At Apia the harbour lights showed through the gaunt skeleton of the Adler, and just outside the roadstead of Levuka my attention was drawn to all that was left of an East Indiaman.
If the coral could but speak what tales might it not tell of poor, drenched, fordone humanity, clutching with bleeding hands at what was so cruel and so inexorable—now sucked back by the indrawn breath of the waves, and now flung remorselessly forward on to the beautiful, bared teeth of the reef, until Death, more merciful than Life, put an end to their sufferings.
As we passed the reef I noticed that the vivid blue within the natural harbour was separated from the “foamless, long-heaving, violet ocean” without, by a submarine rainbow.
Every colour was here represented and every gradation of colour. It looked as if the sun were shining below the water through the medium of some hidden prism.
“Is it always beautiful like this?” I asked one of my friends on board who had spent many years in these parts, and who with eyes intently gazing shoreward, stood beside me on the upper deck.
“Always,” was the prompt reply, “at least, I have never seen it otherwise. Looks like a necklace of opals, does it not?”
“I have been waiting for that question, and it’s a difficult one to answer. I should say it was due to the difference of depth at which the patches of coral, seaweed, and white sand are to be found, and the effect of the sunshine on them through the clear, shallow, greenish water that covers the irregular surface of the reef. The shades of colour vary with the ebb and flow of the tide. I’ve seen it through a golden haze, and I’ve seen it through a violet haze, but always with these prismatic colours; it is at its very best at noontide. If you look over the side of the steamer you will see how the colours lie, not on the surface, but below the water—the deeper you can see, the more varied and intense the colour.”

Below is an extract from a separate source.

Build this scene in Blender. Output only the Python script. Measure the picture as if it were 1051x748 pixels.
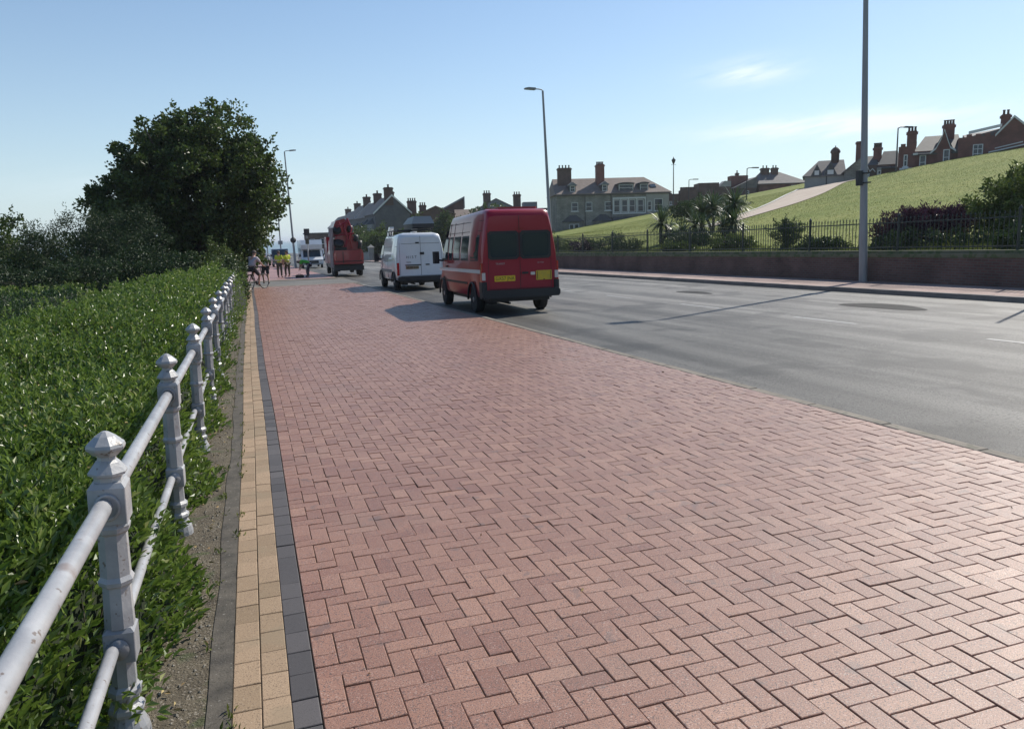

On landing at Levuka it needed no one to tell us that desolation in the form of a hurricane had recently swept over the island. The ruined church confronted us, with ruined houses, and toppled over palms, the entire beach was strewn with broken shells, rainbow-coloured fragments of departed loveliness. We landed and took a nearer survey of the disaster. At the little noisy wharf crowds of natives pressed goods on us for sale, among them being lovely baskets of coral, conch shells, sulu’s and tapa. The Roman Catholic church had escaped, as by a miracle, for all around it were fallen palms. We entered and admired the inlaid (native) wood-work, and the beautiful pink shell, on a carved wooden stand, that served as a font.